In seinen Notizen „Nach zehn Jahren“ zur Jahreswende 1942/43 habe der damals 36-Jährige versucht, sich selbst Rechenschaft über sein Verhalten während der Hitler-Diktatur zu geben, so Hartlapp. Er habe die Frage gestellt, warum Christen oft wenig Rückgrat bewiesen indem sie bereit seien, ihr gesundes Empfinden von Gerechtigkeit und Wahrhaftigkeit zu knebeln und versuchten, sich „heroisch aus der Affäre“ zu ziehen. Im Blick auf seine Zeit fragte Bonhoeffer: „Wer hält stand?“ Seine Antwort: „Allein der, dem nicht seine Vernunft, sein Prinzip, sein Gewissen, seine Freiheit, seine Tugend der letzte Maßstab ist, sondern der dies alles zu opfern bereit ist, wenn er im Glauben und in alleiniger Bindung an Gott zu gehorsamer und verantwortlicher Tat gerufen ist.“

Doch Zivilcourage betreffe jeden, unterstrich Hartlapp. „Verantwortliches Handeln dokumentiert, dass wir die Bahnen der eigenen Selbstgefälligkeit zu verlassen bereit sind und nicht versuchen uns ‚heroisch aus der Affäre‘ zu ziehen.“ Bonhoeffer habe aus seiner eigenen Erfahrung sagen können, dass es die Bindung an Gott und sein Wort war, die ihm half, verantwortlich zu handeln. „Bis heute ist er ein Vorbild für glaubhaftes Christsein.“ Obwohl in den vergangenen Jahrzehnten viele ethische Normen einer allgemeinen Beliebigkeit zum Opfer gefallen seien, würden bis heute an bekennende Christen immer noch andere Maßstäbe angelegt. „Einer davon ist Mut, für seine Überzeugung einzustehen“, hob Harlapp hervor.

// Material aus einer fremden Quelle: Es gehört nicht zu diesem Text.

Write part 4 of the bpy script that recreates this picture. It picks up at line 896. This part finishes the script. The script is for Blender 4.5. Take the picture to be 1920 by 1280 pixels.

In den Liederbüchern der Siebenten-Tags-Adventisten „Wir loben Gott“ (1982) und „Leben aus der Quelle“ (2004) ist das Lied „Von guten Machten treu und still umgeben“ zu finden, zu dem Dietrich Bonhoeffer den Text schrieb, informierte Teubert.

Politisches Handeln theologisch begründet
Dietrich Bonhoeffer wurde am 4. Februar 1906 in Breslau geboren. Am 9.4.1945 wurde er – wenige Wochen vor Kriegsende – im Konzentrationslager Flossenbürg hingerichtet. Bonhoeffer hatte während des Dritten Reichs der nationalsozialistischen Ideologie widersprochen und gehörte zum Kreis derer, die das Attentat am 20. Juli 1944 auf Adolf Hitler vorbereitet haben. Dabei hat er sein politisches Handeln immer theologisch begründet. Er hat ein umfangreiches theologisches Werk hinterlassen. Seine Briefe und Texte aus der Zeit der Haft (1943-1945) sind nach dem Krieg unter dem Titel „Widerstand und Ergebung“ und „Brautbriefe – Zelle 92“ veröffentlicht worden.